Greylisting -- Was: Anti Spam

Ted Mittelstaedt tedm at toybox.placo.com
Thu Apr 26 04:14:21 UTC 2007



> -----Original Message-----
> From: owner-freebsd-questions at freebsd.org
> [mailto:owner-freebsd-questions at freebsd.org]On Behalf Of Christopher
> Hilton
> Sent: Wednesday, April 25, 2007 3:25 PM
> To: Grant Peel
> Cc: Eric Crist; freebsd-questions at freebsd.org
> Subject: Greylisting -- Was: Anti Spam
>
>
> Just my $0.02. Have you considered adding greylisting. I find the
> combination of greylisting and Spamassassin with the SA's bayes filter
> completely handles my spam problem. On my primary MX I use spamd on
> OpenBSD and on my secondary MX I use spamd on FreeBSD. As a very
> informal method of measurement my Inbox.spam folder, held an average of
> 400 messages per day in October before I started using spamd. It
> currently averages about 80 messages per day.
>
> If you don't know about greylisting it works as follows. A greylister
> monitors port 25 for inbound mail connections. When a server connects to
> this port to exchange mail the greylister predetermines the response
> based on whether or not this server has exchanged mail in the recent
> past. If it has it's allowed to exchange mail again and the server's
> timestamp is updated. If the server has not exchanged mail in the recent
> past the greylister responds: "45x - I'm too busy to talk to you right
> now. Please try to deliver this mail later". It then puts the server and
> information about the mail being delivered onto a list. If the same
> server tries the same message later it passes and the greylister
> promotes the server onto it's list of okay mail servers (mail servers
> that it has exchanged mail with in the recent past).
>
> Greylisting works because many, and I'd like to say most, spam programs
> never retry message delivery.

Actually, no.  Greylisting works because it delays the spam injector
long enough that the injector will get blacklisted by the time that the
greylist opens the door for the mail to come in.  Greylisting alone
by itself is getting less and less effective every day.  Spammers are now
starting to setup spam injectors to retry.  If you think about it, it is
very easy to program.  Simply create a list of victims, iterate through
the list once, deleting all the victims that accept, then wait several
hours and iterate through the list again.  It didn't take a rocket scientist
to figure that one out.

Since SA has a lot of the major blacklist servers as score-feeders, the
spam that gets past the greylist just gets tagged by SA.

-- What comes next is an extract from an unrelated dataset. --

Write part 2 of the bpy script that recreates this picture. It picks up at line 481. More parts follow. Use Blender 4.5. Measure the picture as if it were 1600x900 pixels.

> The best thing about greylisting is that
> combines well with filters like SA by reducing the amount of mail that
> they have to see. In my case something like 80% of the mail that
> Spamassassin used to process just never gets past the greylister today.
>
> The downsides to greylisting is that it delays the first message from a
> legitimate mailserver. In the most common case the incurred delay will
> be between 30 minutes and an hour. This assumes that then sending mail
> server retries queued mails every half hour or so. In an extreme case
> the delay may be longer. If the mail sender has a cluster for delivering
> outbound mails and that cluster features shared message storage and
> several processing units to handle the smtp transfer then the greylister
> will trap that message until the same server attempts redelivery. This
> is a problem with mail coming from very large internet companies like
> Google or AOL or very distributed corporations like General Electric,
> Unilever or United Technologies.
>

That is why the greylist milter (that you use for sendmail) has an exception
list.  There are not many large senders that do this and it is easy enough
to figure out who they are.

> Since you are in an ISP environment greylisting may not be something
> that you can do. I was extremely surprised when a client told me that
> the 1 hr delay in receiving mail from new and infrequent mail servers
> was too much to pay to stop the spam coming into his mailbox.

That should not be a problem.  The current greylist milter port allows
you to define clients email addresses like this as an exception that won't
get the benefits of the greylist, while allowing everyone else on the server
to
continue to enjoy it.

> I don't
> claim to know the political layer as much as I do the technical one.
>

There are legitimate technical reasons that someone may want their mail
to not be greylisted.  For example, my cell phone's e-mail address is
in our monitoring scripts to page me in the event of a server failure.
I would be pretty pissed off if Sprint suddenly started greylisting.  It
isn't just dumb-ass users making stupid political decisions to reject
it, although in your case it probably was.